Restate each of the lines given below, word for word.

[Start of RECORDS]

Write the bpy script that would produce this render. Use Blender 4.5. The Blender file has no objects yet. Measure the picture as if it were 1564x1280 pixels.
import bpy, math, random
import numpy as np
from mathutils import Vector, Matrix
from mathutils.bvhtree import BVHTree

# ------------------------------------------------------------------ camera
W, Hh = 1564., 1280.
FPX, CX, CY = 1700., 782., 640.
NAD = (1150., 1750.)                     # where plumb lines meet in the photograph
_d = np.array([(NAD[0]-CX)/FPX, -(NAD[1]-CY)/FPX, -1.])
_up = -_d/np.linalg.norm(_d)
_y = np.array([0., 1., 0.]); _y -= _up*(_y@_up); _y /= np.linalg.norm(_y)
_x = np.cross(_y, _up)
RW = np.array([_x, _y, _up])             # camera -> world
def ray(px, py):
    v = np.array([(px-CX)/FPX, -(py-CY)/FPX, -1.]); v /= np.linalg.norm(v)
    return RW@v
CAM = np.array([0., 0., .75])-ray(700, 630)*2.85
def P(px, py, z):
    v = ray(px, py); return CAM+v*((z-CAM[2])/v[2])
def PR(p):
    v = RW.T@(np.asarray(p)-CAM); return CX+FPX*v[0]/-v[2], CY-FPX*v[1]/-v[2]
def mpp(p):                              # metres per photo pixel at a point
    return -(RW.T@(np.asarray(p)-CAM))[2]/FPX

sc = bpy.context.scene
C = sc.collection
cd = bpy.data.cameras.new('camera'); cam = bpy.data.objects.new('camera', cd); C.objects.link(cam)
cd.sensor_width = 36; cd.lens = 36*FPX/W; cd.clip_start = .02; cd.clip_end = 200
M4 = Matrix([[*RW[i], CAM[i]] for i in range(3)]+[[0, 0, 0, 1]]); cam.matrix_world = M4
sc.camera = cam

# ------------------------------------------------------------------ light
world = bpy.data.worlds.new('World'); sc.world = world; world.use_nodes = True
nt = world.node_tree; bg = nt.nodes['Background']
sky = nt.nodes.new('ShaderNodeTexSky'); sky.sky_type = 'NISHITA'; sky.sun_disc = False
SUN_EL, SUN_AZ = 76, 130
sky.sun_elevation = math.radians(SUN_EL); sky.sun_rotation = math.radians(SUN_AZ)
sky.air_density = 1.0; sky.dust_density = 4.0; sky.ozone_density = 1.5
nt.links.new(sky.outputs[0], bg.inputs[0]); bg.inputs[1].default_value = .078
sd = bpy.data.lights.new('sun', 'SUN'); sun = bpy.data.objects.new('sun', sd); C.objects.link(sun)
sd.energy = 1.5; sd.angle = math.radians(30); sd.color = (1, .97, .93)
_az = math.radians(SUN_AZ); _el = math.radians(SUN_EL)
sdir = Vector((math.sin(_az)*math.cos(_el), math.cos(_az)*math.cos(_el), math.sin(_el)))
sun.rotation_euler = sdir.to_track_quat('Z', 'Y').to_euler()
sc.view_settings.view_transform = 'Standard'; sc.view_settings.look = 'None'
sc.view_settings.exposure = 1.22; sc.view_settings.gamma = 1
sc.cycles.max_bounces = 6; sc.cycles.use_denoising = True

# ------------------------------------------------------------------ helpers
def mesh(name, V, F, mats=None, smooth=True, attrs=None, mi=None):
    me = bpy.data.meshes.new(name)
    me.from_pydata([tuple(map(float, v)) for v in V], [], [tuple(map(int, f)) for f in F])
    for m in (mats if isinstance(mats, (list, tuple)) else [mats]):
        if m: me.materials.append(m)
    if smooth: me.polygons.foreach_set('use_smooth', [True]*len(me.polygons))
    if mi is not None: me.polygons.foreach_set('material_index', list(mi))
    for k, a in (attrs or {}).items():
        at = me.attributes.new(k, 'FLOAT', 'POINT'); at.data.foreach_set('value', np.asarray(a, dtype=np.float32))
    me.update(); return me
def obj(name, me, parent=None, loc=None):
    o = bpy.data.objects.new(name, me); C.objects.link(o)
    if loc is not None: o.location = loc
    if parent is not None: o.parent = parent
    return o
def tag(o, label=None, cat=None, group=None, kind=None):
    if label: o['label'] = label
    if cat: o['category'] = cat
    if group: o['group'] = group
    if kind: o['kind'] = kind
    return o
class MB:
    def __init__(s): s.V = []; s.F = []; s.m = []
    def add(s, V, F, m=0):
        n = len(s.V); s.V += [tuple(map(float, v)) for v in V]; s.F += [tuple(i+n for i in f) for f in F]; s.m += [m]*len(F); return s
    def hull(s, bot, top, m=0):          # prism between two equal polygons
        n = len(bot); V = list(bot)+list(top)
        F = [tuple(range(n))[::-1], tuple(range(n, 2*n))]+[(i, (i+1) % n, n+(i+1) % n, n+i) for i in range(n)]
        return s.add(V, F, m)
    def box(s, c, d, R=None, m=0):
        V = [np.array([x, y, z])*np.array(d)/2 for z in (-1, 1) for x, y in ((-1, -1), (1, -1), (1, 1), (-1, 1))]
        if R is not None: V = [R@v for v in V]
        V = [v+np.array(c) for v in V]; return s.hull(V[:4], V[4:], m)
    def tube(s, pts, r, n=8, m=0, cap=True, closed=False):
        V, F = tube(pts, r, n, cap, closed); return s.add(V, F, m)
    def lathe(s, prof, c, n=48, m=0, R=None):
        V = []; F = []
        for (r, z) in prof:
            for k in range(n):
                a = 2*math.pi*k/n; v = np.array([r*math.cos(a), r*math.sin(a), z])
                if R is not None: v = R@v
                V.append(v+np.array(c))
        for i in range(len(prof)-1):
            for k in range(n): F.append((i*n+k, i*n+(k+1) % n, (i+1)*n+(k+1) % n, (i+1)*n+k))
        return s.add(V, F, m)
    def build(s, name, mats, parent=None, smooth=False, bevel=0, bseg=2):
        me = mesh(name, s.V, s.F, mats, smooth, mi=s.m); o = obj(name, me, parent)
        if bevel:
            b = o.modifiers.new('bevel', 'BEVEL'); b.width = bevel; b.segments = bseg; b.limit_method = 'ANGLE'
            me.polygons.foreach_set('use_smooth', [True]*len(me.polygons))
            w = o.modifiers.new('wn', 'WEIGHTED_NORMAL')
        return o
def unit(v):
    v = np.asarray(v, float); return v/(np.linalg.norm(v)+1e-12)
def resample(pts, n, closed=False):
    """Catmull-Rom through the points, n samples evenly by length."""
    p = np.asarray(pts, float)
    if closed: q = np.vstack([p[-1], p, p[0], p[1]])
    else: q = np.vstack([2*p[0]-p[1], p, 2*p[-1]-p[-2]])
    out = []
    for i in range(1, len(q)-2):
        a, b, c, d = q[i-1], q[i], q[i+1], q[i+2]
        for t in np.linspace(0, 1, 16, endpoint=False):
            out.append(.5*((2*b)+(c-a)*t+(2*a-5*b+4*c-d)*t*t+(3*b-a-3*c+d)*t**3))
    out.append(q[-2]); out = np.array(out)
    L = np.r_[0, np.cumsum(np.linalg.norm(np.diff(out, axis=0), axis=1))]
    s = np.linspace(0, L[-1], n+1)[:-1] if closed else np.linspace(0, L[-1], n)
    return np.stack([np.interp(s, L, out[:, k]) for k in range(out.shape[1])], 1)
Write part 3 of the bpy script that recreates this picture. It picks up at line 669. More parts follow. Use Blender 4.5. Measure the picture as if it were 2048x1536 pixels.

[End of RECORDS]

§ **REPLY**
Write the bpy script that would produce this render. Use Blender 4.5. The Blender file has no objects yet. Measure the picture as if it were 1564x1280 pixels.
import bpy, math, random
import numpy as np
from mathutils import Vector, Matrix
from mathutils.bvhtree import BVHTree

# ------------------------------------------------------------------ camera
W, Hh = 1564., 1280.
FPX, CX, CY = 1700., 782., 640.
NAD = (1150., 1750.)                     # where plumb lines meet in the photograph
_d = np.array([(NAD[0]-CX)/FPX, -(NAD[1]-CY)/FPX, -1.])
_up = -_d/np.linalg.norm(_d)
_y = np.array([0., 1., 0.]); _y -= _up*(_y@_up); _y /= np.linalg.norm(_y)
_x = np.cross(_y, _up)
RW = np.array([_x, _y, _up])             # camera -> world
def ray(px, py):
    v = np.array([(px-CX)/FPX, -(py-CY)/FPX, -1.]); v /= np.linalg.norm(v)
    return RW@v
CAM = np.array([0., 0., .75])-ray(700, 630)*2.85
def P(px, py, z):
    v = ray(px, py); return CAM+v*((z-CAM[2])/v[2])
def PR(p):
    v = RW.T@(np.asarray(p)-CAM); return CX+FPX*v[0]/-v[2], CY-FPX*v[1]/-v[2]
def mpp(p):                              # metres per photo pixel at a point
    return -(RW.T@(np.asarray(p)-CAM))[2]/FPX

sc = bpy.context.scene
C = sc.collection
cd = bpy.data.cameras.new('camera'); cam = bpy.data.objects.new('camera', cd); C.objects.link(cam)
cd.sensor_width = 36; cd.lens = 36*FPX/W; cd.clip_start = .02; cd.clip_end = 200
M4 = Matrix([[*RW[i], CAM[i]] for i in range(3)]+[[0, 0, 0, 1]]); cam.matrix_world = M4
sc.camera = cam

# ------------------------------------------------------------------ light
world = bpy.data.worlds.new('World'); sc.world = world; world.use_nodes = True
nt = world.node_tree; bg = nt.nodes['Background']
sky = nt.nodes.new('ShaderNodeTexSky'); sky.sky_type = 'NISHITA'; sky.sun_disc = False
SUN_EL, SUN_AZ = 76, 130
sky.sun_elevation = math.radians(SUN_EL); sky.sun_rotation = math.radians(SUN_AZ)
sky.air_density = 1.0; sky.dust_density = 4.0; sky.ozone_density = 1.5
nt.links.new(sky.outputs[0], bg.inputs[0]); bg.inputs[1].default_value = .078
sd = bpy.data.lights.new('sun', 'SUN'); sun = bpy.data.objects.new('sun', sd); C.objects.link(sun)
sd.energy = 1.5; sd.angle = math.radians(30); sd.color = (1, .97, .93)
_az = math.radians(SUN_AZ); _el = math.radians(SUN_EL)
sdir = Vector((math.sin(_az)*math.cos(_el), math.cos(_az)*math.cos(_el), math.sin(_el)))
sun.rotation_euler = sdir.to_track_quat('Z', 'Y').to_euler()
sc.view_settings.view_transform = 'Standard'; sc.view_settings.look = 'None'
sc.view_settings.exposure = 1.22; sc.view_settings.gamma = 1
sc.cycles.max_bounces = 6; sc.cycles.use_denoising = True

# ------------------------------------------------------------------ helpers
def mesh(name, V, F, mats=None, smooth=True, attrs=None, mi=None):
    me = bpy.data.meshes.new(name)
    me.from_pydata([tuple(map(float, v)) for v in V], [], [tuple(map(int, f)) for f in F])
    for m in (mats if isinstance(mats, (list, tuple)) else [mats]):
        if m: me.materials.append(m)
    if smooth: me.polygons.foreach_set('use_smooth', [True]*len(me.polygons))
    if mi is not None: me.polygons.foreach_set('material_index', list(mi))
    for k, a in (attrs or {}).items():
        at = me.attributes.new(k, 'FLOAT', 'POINT'); at.data.foreach_set('value', np.asarray(a, dtype=np.float32))
    me.update(); return me
def obj(name, me, parent=None, loc=None):
    o = bpy.data.objects.new(name, me); C.objects.link(o)
    if loc is not None: o.location = loc
    if parent is not None: o.parent = parent
    return o
def tag(o, label=None, cat=None, group=None, kind=None):
    if label: o['label'] = label
    if cat: o['category'] = cat
    if group: o['group'] = group
    if kind: o['kind'] = kind
    return o
class MB:
    def __init__(s): s.V = []; s.F = []; s.m = []
    def add(s, V, F, m=0):
        n = len(s.V); s.V += [tuple(map(float, v)) for v in V]; s.F += [tuple(i+n for i in f) for f in F]; s.m += [m]*len(F); return s
    def hull(s, bot, top, m=0):          # prism between two equal polygons
        n = len(bot); V = list(bot)+list(top)
        F = [tuple(range(n))[::-1], tuple(range(n, 2*n))]+[(i, (i+1) % n, n+(i+1) % n, n+i) for i in range(n)]
        return s.add(V, F, m)
    def box(s, c, d, R=None, m=0):
        V = [np.array([x, y, z])*np.array(d)/2 for z in (-1, 1) for x, y in ((-1, -1), (1, -1), (1, 1), (-1, 1))]
        if R is not None: V = [R@v for v in V]
        V = [v+np.array(c) for v in V]; return s.hull(V[:4], V[4:], m)
    def tube(s, pts, r, n=8, m=0, cap=True, closed=False):
        V, F = tube(pts, r, n, cap, closed); return s.add(V, F, m)
    def lathe(s, prof, c, n=48, m=0, R=None):
        V = []; F = []
        for (r, z) in prof:
            for k in range(n):
                a = 2*math.pi*k/n; v = np.array([r*math.cos(a), r*math.sin(a), z])
                if R is not None: v = R@v
                V.append(v+np.array(c))
        for i in range(len(prof)-1):
            for k in range(n): F.append((i*n+k, i*n+(k+1) % n, (i+1)*n+(k+1) % n, (i+1)*n+k))
        return s.add(V, F, m)
    def build(s, name, mats, parent=None, smooth=False, bevel=0, bseg=2):
        me = mesh(name, s.V, s.F, mats, smooth, mi=s.m); o = obj(name, me, parent)
        if bevel:
            b = o.modifiers.new('bevel', 'BEVEL'); b.width = bevel; b.segments = bseg; b.limit_method = 'ANGLE'
            me.polygons.foreach_set('use_smooth', [True]*len(me.polygons))
            w = o.modifiers.new('wn', 'WEIGHTED_NORMAL')
        return o
def unit(v):
    v = np.asarray(v, float); return v/(np.linalg.norm(v)+1e-12)
def resample(pts, n, closed=False):
    """Catmull-Rom through the points, n samples evenly by length."""
    p = np.asarray(pts, float)
    if closed: q = np.vstack([p[-1], p, p[0], p[1]])
    else: q = np.vstack([2*p[0]-p[1], p, 2*p[-1]-p[-2]])
    out = []
    for i in range(1, len(q)-2):
        a, b, c, d = q[i-1], q[i], q[i+1], q[i+2]
        for t in np.linspace(0, 1, 16, endpoint=False):
            out.append(.5*((2*b)+(c-a)*t+(2*a-5*b+4*c-d)*t*t+(3*b-a-3*c+d)*t**3))
    out.append(q[-2]); out = np.array(out)
    L = np.r_[0, np.cumsum(np.linalg.norm(np.diff(out, axis=0), axis=1))]
    s = np.linspace(0, L[-1], n+1)[:-1] if closed else np.linspace(0, L[-1], n)
    return np.stack([np.interp(s, L, out[:, k]) for k in range(out.shape[1])], 1)
Write part 3 of the bpy script that recreates this picture. It picks up at line 669. More parts follow. Use Blender 4.5. Measure the picture as if it were 2048x1536 pixels.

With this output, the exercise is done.